La deficiencia en el servicio de trenes se hace costumbre.
Los viajes atestados, con gente colgando de sus puertas y entrando por sus ventanas, sin horarios fijos de salida ni mucho menos de llegada, en trenes con más de medio siglo de antigüedad y carentes de la más mínima calidad humana ya son parte de la cotidianeidad.
La corrupción, la usura y los negociados entre el Gobierno de turno y los dueños de las empresas de servicios públicos también integran esta rutina.
En este círculo vicioso, Trenes de Buenos Aires hace lo que quiere, la Comisión Nacional de Regulación del Transporte deja que hagan lo que quieren, la Auditoría General de la Nación lo advierte pero la autoridad competente también hace lo que quiere y, para continuar la moda, tampoco hace nada.

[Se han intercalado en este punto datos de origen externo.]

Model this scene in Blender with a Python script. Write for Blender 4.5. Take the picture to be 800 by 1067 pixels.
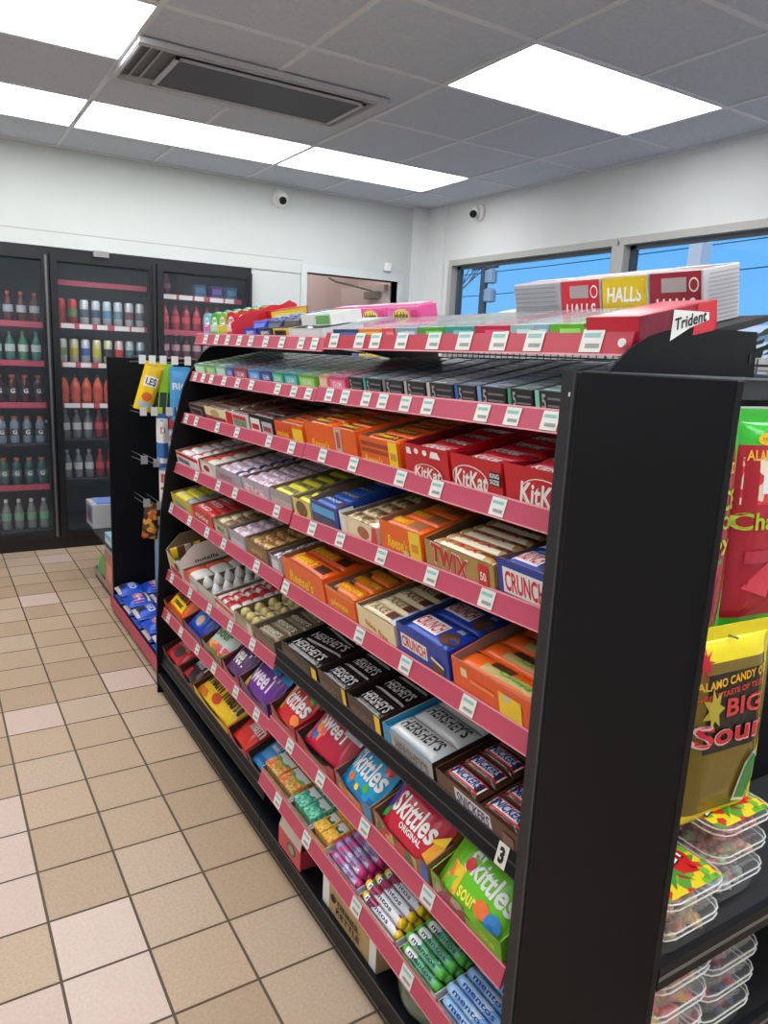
import bpy, math, random
from mathutils import Matrix, Vector, Euler
random.seed(7)
for o in list(bpy.data.objects): bpy.data.objects.remove(o)
SC = bpy.context.scene
COL = SC.collection
# ---------------------------------------------------------------- camera
cam_d = bpy.data.cameras.new('camera'); cam = bpy.data.objects.new('camera', cam_d); COL.objects.link(cam)
cr = Vector((0.85322214, -0.51940371, 0.04724158)); cu = Vector((0.06873943, 0.20178092, 0.97701553)); cf = Vector((0.51699794, 0.83036392, -0.20786747))
M = Matrix(((cr.x, cu.x, -cf.x, 0), (cr.y, cu.y, -cf.y, 0), (cr.z, cu.z, -cf.z, 1.5), (0, 0, 0, 1)))
cam.matrix_world = M
cam_d.sensor_fit = 'HORIZONTAL'; cam_d.sensor_width = 36; cam_d.lens = 36 * 774.27 / 800; cam_d.clip_start = 0.02
SC.camera = cam
# ---------------------------------------------------------------- world, light level
SC.view_settings.view_transform = 'Standard'; SC.view_settings.look = 'None'
SC.view_settings.gamma = 1; SC.view_settings.use_curve_mapping = False
SC.view_settings.exposure = 0.0
LAMP = 8.0
W = bpy.data.worlds.new('sky'); SC.world = W; W.use_nodes = True
nt = W.node_tree; nt.nodes.clear()
o_ = nt.nodes.new('ShaderNodeOutputWorld'); b_ = nt.nodes.new('ShaderNodeBackground'); tc = nt.nodes.new('ShaderNodeTexCoord')
sx = nt.nodes.new('ShaderNodeSeparateXYZ'); rp = nt.nodes.new('ShaderNodeValToRGB')
nt.links.new(tc.outputs['Generated'], sx.inputs[0]); nt.links.new(sx.outputs['Z'], rp.inputs[0]); nt.links.new(rp.outputs[0], b_.inputs[0]); nt.links.new(b_.outputs[0], o_.inputs[0])
rp.color_ramp.elements[0].position = 0.0; rp.color_ramp.elements[0].color = (0.16, 0.46, 0.88, 1)
rp.color_ramp.elements[1].position = 0.35; rp.color_ramp.elements[1].color = (0.06, 0.31, 0.78, 1)
b_.inputs[1].default_value = 1.2
sun_d = bpy.data.lights.new('sun', 'SUN'); sun = bpy.data.objects.new('sun', sun_d); COL.objects.link(sun)
sun_d.energy = 2.5; sun_d.angle = 0.01; sun.rotation_euler = (math.radians(50), 0, math.radians(-60))

# ---------------------------------------------------------------- helpers
def lin(c):
    return tuple(((v / 255) / 12.92 if v / 255 <= 0.04045 else ((v / 255 + 0.055) / 1.055) ** 2.4) for v in c) + (1,)
_m = {}
def mat(c, rough=0.45, metal=0.0, emit=0.0, bump=0.0, coat=0.0, noise=0.0, scale=40):
    k = (c, rough, metal, emit, bump, coat, noise, scale)
    if k in _m: return _m[k]
    m = bpy.data.materials.new('paint_%d' % len(_m)); m.use_nodes = True; n = m.node_tree.nodes; l = m.node_tree.links
    p = n['Principled BSDF']; p.inputs['Base Color'].default_value = lin(c)
    p.inputs['Roughness'].default_value = rough; p.inputs['Metallic'].default_value = metal
    if coat: p.inputs['Coat Weight'].default_value = coat; p.inputs['Coat Roughness'].default_value = 0.08
    if emit:
        p.inputs['Emission Color'].default_value = lin(c); p.inputs['Emission Strength'].default_value = emit
    if bump or noise:
        t = n.new('ShaderNodeTexCoord'); z = n.new('ShaderNodeTexNoise'); z.inputs['Scale'].default_value = scale; z.inputs['Detail'].default_value = 3
        l.new(t.outputs['Object'], z.inputs['Vector'])
        if bump:
            b = n.new('ShaderNodeBump'); b.inputs['Strength'].default_value = bump; b.inputs['Distance'].default_value = 0.004
            l.new(z.outputs['Fac'], b.inputs['Height']); l.new(b.outputs[0], p.inputs['Normal'])
        if noise:
            r = n.new('ShaderNodeValToRGB'); lc = lin(c)
            r.color_ramp.elements[0].position = .3; r.color_ramp.elements[1].position = .7
            r.color_ramp.elements[0].color = tuple(x * (1 - noise) for x in lc[:3]) + (1,)
            r.color_ramp.elements[1].color = tuple(min(1, x * (1 + noise)) for x in lc[:3]) + (1,)
            l.new(z.outputs['Fac'], r.inputs[0]); l.new(r.outputs[0], p.inputs['Base Color'])
    _m[k] = m; return m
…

Cada acto de irresponsabilidad, cada “hacer lo que quiera” o sencillamente “no hacer nada”, se encadena con su par como vagones de un tren. Un tren que acaba de sumar 51 muertes a su abultada cifra total de tragedias. Tragedia que se perfila para cortarse por el hilo más fino -quitarle la concesión a TBA- para que el ovillo de lana berreta no se desarme nunca.